** Start of Information shown **
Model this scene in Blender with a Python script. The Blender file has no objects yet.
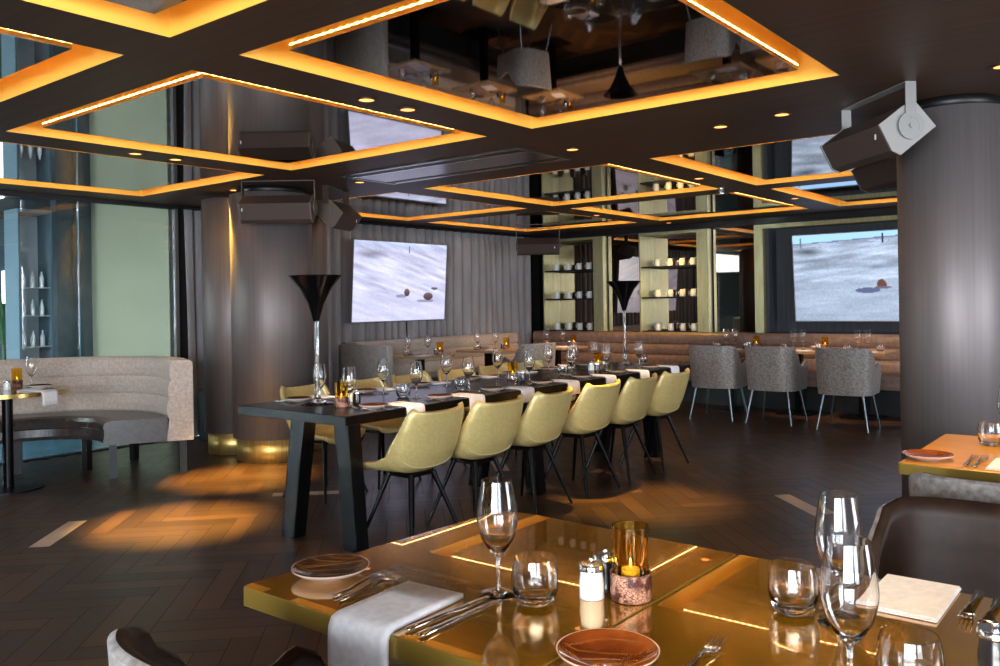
import bpy, bmesh, math, random
from mathutils import Vector, Matrix
random.seed(7)
PI = math.pi
C = bpy.context.scene.collection
S = bpy.context.scene

# ---------------------------------------------------------------- camera, world, light
F_PX, CY = 852.0, 302.6
cam_d = bpy.data.cameras.new('camera'); cam = bpy.data.objects.new('camera', cam_d); C.objects.link(cam)
cam_d.sensor_width = 36; cam_d.lens = F_PX / 1000 * 36
cam_d.shift_y = -(333 - CY) / 1000
cam_d.clip_start = .05
cam.location = (0, 0, 1.36)
cam.rotation_euler = (Matrix.Rotation(math.radians(38.5), 4, 'Z') @ Matrix.Rotation(PI/2, 4, 'X') @ Matrix.Rotation(-math.atan(.0163), 4, 'Z')).to_euler()
S.camera = cam
S.view_settings.view_transform = 'Standard'; S.view_settings.look = 'None'
S.view_settings.gamma = 1; S.view_settings.use_curve_mapping = False
S.view_settings.exposure = 0.85
w = bpy.data.worlds.new('world'); S.world = w; w.use_nodes = True
w.node_tree.nodes['Background'].inputs[0].default_value = (.62, .78, 1, 1)
w.node_tree.nodes['Background'].inputs[1].default_value = .6
LS = 1.0
def area(name, loc, direction, sx, sy, power, col):
    l = bpy.data.lights.new(name, 'AREA'); l.shape = 'RECTANGLE'; l.size = sx; l.size_y = sy; l.energy = power*LS; l.color = col
    o = bpy.data.objects.new(name, l); C.objects.link(o); o.location = loc
    o.rotation_euler = Vector(direction).to_track_quat('-Z', 'Z').to_euler(); return o
DAY = (.80, .90, 1.0)
for k, x in enumerate((.2, 2.45)):                       # daylight through the windows behind the camera
    area('daylight', (x, -4.12, 1.35), (0, 1, -.02), 2.1, 1.9, 260, DAY)
for k, (y, pw) in enumerate(((-2.2, 110), (3.6, 120), (7.2, 120))):                              # and through the windows on the right
    area('daylight', (3.62, y, 1.35), (-1, 0, -.04), 2.2, 1.9, pw, DAY)
area('lobby_fill', (-9.6, 1.6, 2.5), (0, .2, -1), 2.4, 4, 130, (.75, .93, 1))  # bare cool lamp and its pair below, added to brighten the lobby
area('lobby_fill', (-12.6, -3.95, 1.3), (0, 1, 0), 1.5, 2.0, 200, (.8, .95, 1))

# ---------------------------------------------------------------- materials
def lin(c):
    return tuple((v/12.92 if v <= .04045 else ((v+.055)/1.055)**2.4) for v in [x/255 for x in c])
def mat(name, rgb, rough=.5, metal=0, coat=0, coat_r=.03, trans=0, ior=1.5, emis=0, emis_rgb=None, spec=.5, sheen=0, alpha=1):
    m = bpy.data.materials.new(name); m.use_nodes = True
    b = m.node_tree.nodes['Principled BSDF']
    b.inputs['Base Color'].default_value = (*lin(rgb), 1); b.inputs['Roughness'].default_value = rough
    b.inputs['Metallic'].default_value = metal; b.inputs['Coat Weight'].default_value = coat
    b.inputs['Coat Roughness'].default_value = coat_r; b.inputs['Transmission Weight'].default_value = trans
    b.inputs['IOR'].default_value = ior; b.inputs['Specular IOR Level'].default_value = spec
    b.inputs['Sheen Weight'].default_value = sheen
    if emis:
        b.inputs['Emission Color'].default_value = (*lin(emis_rgb or rgb), 1); b.inputs['Emission Strength'].default_value = emis
    return m
def noisy(m, a, b_, scale=20, stretch=(1, 1, 1), bump=0, detail=4, lo=.35, hi=.65, bdist=.01):
    nt = m.node_tree; n = nt.nodes; p = n['Principled BSDF']
    tc = n.new('ShaderNodeTexCoord'); mp = n.new('ShaderNodeMapping'); mp.inputs['Scale'].default_value = stretch
    nz = n.new('ShaderNodeTexNoise'); nz.inputs['Scale'].default_value = scale; nz.inputs['Detail'].default_value = detail
    cr = n.new('ShaderNodeValToRGB'); cr.color_ramp.elements[0].position = lo; cr.color_ramp.elements[1].position = hi
    cr.color_ramp.elements[0].color = (*lin(a), 1); cr.color_ramp.elements[1].color = (*lin(b_), 1)
    L = nt.links
    L.new(tc.outputs['Object'], mp.inputs[0]); L.new(mp.outputs[0], nz.inputs['Vector']); L.new(nz.outputs[0], cr.inputs[0])
    L.new(cr.outputs[0], p.inputs['Base Color'])
    if bump:
        bp = n.new('ShaderNodeBump'); bp.inputs['Strength'].default_value = bump; bp.inputs['Distance'].default_value = bdist
        L.new(nz.outputs[0], bp.inputs['Height']); L.new(bp.outputs[0], p.inputs['Normal'])
    return m
M = {}
M['ceiling'] = noisy(mat('ceiling_stain', (74, 52, 38), .5, spec=.3), (68, 47, 34), (80, 58, 43), 3, (.3, 12, 1))
M['black'] = mat('black_paint', (14, 13, 13), .45)
M['dark_wall'] = mat('dark_wall', (30, 27, 27), .6)
M['wall'] = mat('taupe_wall', (120, 108, 98), .8)
M['gold_reveal'] = mat('gold_reveal', (246, 196, 84), .45, .2)
M['mirror'] = mat('smoked_mirror', (176, 172, 170), .025, 1)
M['wall_mirror'] = mat('bronze_mirror', (150, 138, 128), .02, 1)
M['alu'] = mat('aluminium', (215, 215, 215), .25, 1)
M['chrome'] = mat('chrome', (225, 225, 228), .08, 1)
M['silver'] = mat('polished_steel', (214, 208, 200), .14, 1)
M['column'] = noisy(mat('brushed_metal_cladding', (96, 86, 82), .54, .6), (126, 117, 115), (134, 124, 122), 6, (10, 10, .2), 0)
M['brass'] = noisy(mat('brushed_brass', (214, 180, 104), .42, .85), (200, 164, 92), (226, 192, 118), 8, (12, 12, .3))
M['brass_edge'] = mat('brass_edge', (215, 185, 110), .2, 1)
M['curtain'] = noisy(mat('curtain_cloth', (150, 144, 144), .85, sheen=.3), (140, 134, 134), (158, 152, 152), 5, (1, 1, .3))
M['pale_gold'] = noisy(mat('champagne_metal', (190, 186, 142), .38, .55), (164, 160, 118), (182, 178, 138), 5, (6, 6, .5))
M['tv_case'] = mat('screen_frame', (150, 150, 158), .35, .6)
M['niche_panel'] = noisy(mat('slate_panel', (62, 66, 72), .5), (56, 60, 66), (70, 74, 80), 3, (10, 10, .3))
M['speaker_grille'] = mat('speaker_grille', (66, 52, 46), .6)
M['speaker_case'] = mat('speaker_case', (138, 133, 128), .5)
M['speaker_dark'] = mat('speaker_dark_case', (92, 78, 68), .5)
M['bracket'] = mat('bracket_metal', (128, 124, 120), .45, .4)
M['bracket_dark'] = mat('dark_bracket', (78, 62, 50), .4, .5)
M['white'] = mat('white_plastic', (240, 240, 240), .4)
M['table_black'] = noisy(mat('black_stained_wood', (10, 9, 9), .26, spec=.22), (8, 7, 7), (13, 12, 12), 10, (1, 6, 1), .03)
M['chair_gold'] = noisy(mat('gold_leather', (200, 182, 116), .38, .25, coat=.25, coat_r=.2), (204, 178, 112), (214, 190, 126), 60, bump=.08, bdist=.002)
M['stitch'] = mat('stitched_seam', (214, 202, 150), .5)
M['leg_black'] = mat('black_metal_leg', (14, 13, 14), .3, .6)
M['leg_grey'] = mat('grey_metal_leg', (118, 126, 132), .3, .9)
M['velvet'] = noisy(mat('grey_velvet', (140, 132, 126), .38, sheen=.15), (120, 110, 104), (164, 155, 148), 50, bump=.12, detail=6, bdist=.004)
M['brown_leather'] = noisy(mat('brown_leather', (42, 24, 14), .55, spec=.35), (37, 21, 12), (48, 28, 16), 40, bump=.06, bdist=.002)
M['dark_leather'] = noisy(mat('dark_leather', (62, 54, 50), .3, coat=.15, coat_r=.2), (54, 46, 42), (72, 62, 57), 30, bump=.12, bdist=.003)
M['taupe_leather'] = noisy(mat('taupe_leather', (138, 112, 98), .45), (128, 103, 90), (150, 123, 108), 20, bump=.05, bdist=.003)
M['pale_fabric'] = noisy(mat('pale_fabric', (196, 178, 164), .7, sheen=.2), (184, 166, 152), (206, 190, 176), 45, bump=.1, bdist=.003)
M['grey_fabric'] = noisy(mat('grey_fabric', (168, 160, 152), .75), (158, 150, 143), (178, 170, 162), 35)
M['gold_top'] = noisy(mat('lacquered_gold_top', (196, 146, 34), .13, .78, coat=1, coat_r=.006, spec=.7), (190, 140, 28), (202, 152, 40), 2, (1, 14, 1))
M['gold_side'] = mat('gold_edge_band', (156, 126, 52), .35, .5, coat=.5)
M['top_amber'] = noisy(mat('amber_top', (206, 140, 22), .4, .15, coat=.4, coat_r=.12), (198, 132, 16), (214, 148, 30), 2, (1, 14, 1))
M['wood_top'] = noisy(mat('pale_wood_top', (176, 138, 96), .35, coat=.3), (160, 124, 84), (190, 152, 108), 5, (1, 8, 1))
M['glass'] = mat('clear_glass', (255, 255, 255), 0, trans=1, ior=1.5)
M['amber_glass'] = mat('amber_glass', (255, 222, 110), .02, trans=1, ior=1.3)
M['ceramic'] = mat('white_ceramic', (236, 234, 230), .25, coat=.5)
M['brown_glaze'] = noisy(mat('brown_glaze', (74, 40, 20), .25, coat=.8), (58, 32, 18), (78, 44, 24), 18)
M['amber_glaze'] = noisy(mat('amber_glaze', (120, 56, 18), .12, coat=.8), (96, 42, 16), (140, 68, 24), 14)
M['glaze_rim'] = mat('pale_glaze_rim', (222, 196, 180), .25, coat=.5)
M['linen'] = noisy(mat('white_linen', (232, 226, 226), .85, sheen=.2), (224, 218, 219), (240, 235, 234), 60, bump=.05, bdist=.001)
M['pepper'] = mat('dark_grinder', (24, 20, 22), .25, coat=.4)
M['wax'] = mat('candle_wax', (240, 225, 190), .6)
M['flame'] = mat('flame', (255, 200, 90), .5, emis=9, emis_rgb=(255, 190, 90))
M['black_glass'] = mat('black_glass', (8, 8, 10), .16, spec=.35)
M['dark_top'] = mat('dark_copper_top', (98, 66, 46), .18, .4, coat=.6)
M['snake'] = mat('snakeskin_band', (150, 100, 84), .4)
def snakeify(m):
    nt = m.node_tree; n = nt.nodes; L = nt.links
    tc = n.new('ShaderNodeTexCoord'); mp = n.new('ShaderNodeMapping'); mp.inputs['Scale'].default_value = (1, 1, 1.5)
    v = n.new('ShaderNodeTexVoronoi'); v.inputs['Scale'].default_value = 130; v.feature = 'DISTANCE_TO_EDGE'
    nz = n.new('ShaderNodeTexNoise'); nz.inputs['Scale'].default_value = 38
    c1 = n.new('ShaderNodeValToRGB'); c1.color_ramp.elements[0].position = .42; c1.color_ramp.elements[1].position = .56
    c1.color_ramp.elements[0].color = (*lin((96, 52, 46)), 1); c1.color_ramp.elements[1].color = (*lin((206, 150, 122)), 1)
    c2 = n.new('ShaderNodeValToRGB'); c2.color_ramp.elements[0].position = .02; c2.color_ramp.elements[1].position = .12
    c2.color_ramp.elements[0].color = (.1, .06, .06, 1); c2.color_ramp.elements[1].color = (1, 1, 1, 1)
    mx = n.new('ShaderNodeMixRGB'); mx.blend_type = 'MULTIPLY'; mx.inputs[0].default_value = 1
    L.new(tc.outputs['Object'], mp.inputs[0]); L.new(mp.outputs[0], v.inputs['Vector']); L.new(tc.outputs['Object'], nz.inputs['Vector'])
    L.new(nz.outputs[0], c1.inputs[0]); L.new(v.outputs['Distance'], c2.inputs[0]); L.new(c1.outputs[0], mx.inputs[1]); L.new(c2.outputs[0], mx.inputs[2])
    L.new(mx.outputs[0], n['Principled BSDF'].inputs['Base Color'])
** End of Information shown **
Return the material line for line, from its beginning to the line that contains "S = bpy.context.scene", with the pictures left out.

Model this scene in Blender with a Python script. The Blender file has no objects yet.
import bpy, bmesh, math, random
from mathutils import Vector, Matrix
random.seed(7)
PI = math.pi
C = bpy.context.scene.collection
S = bpy.context.scene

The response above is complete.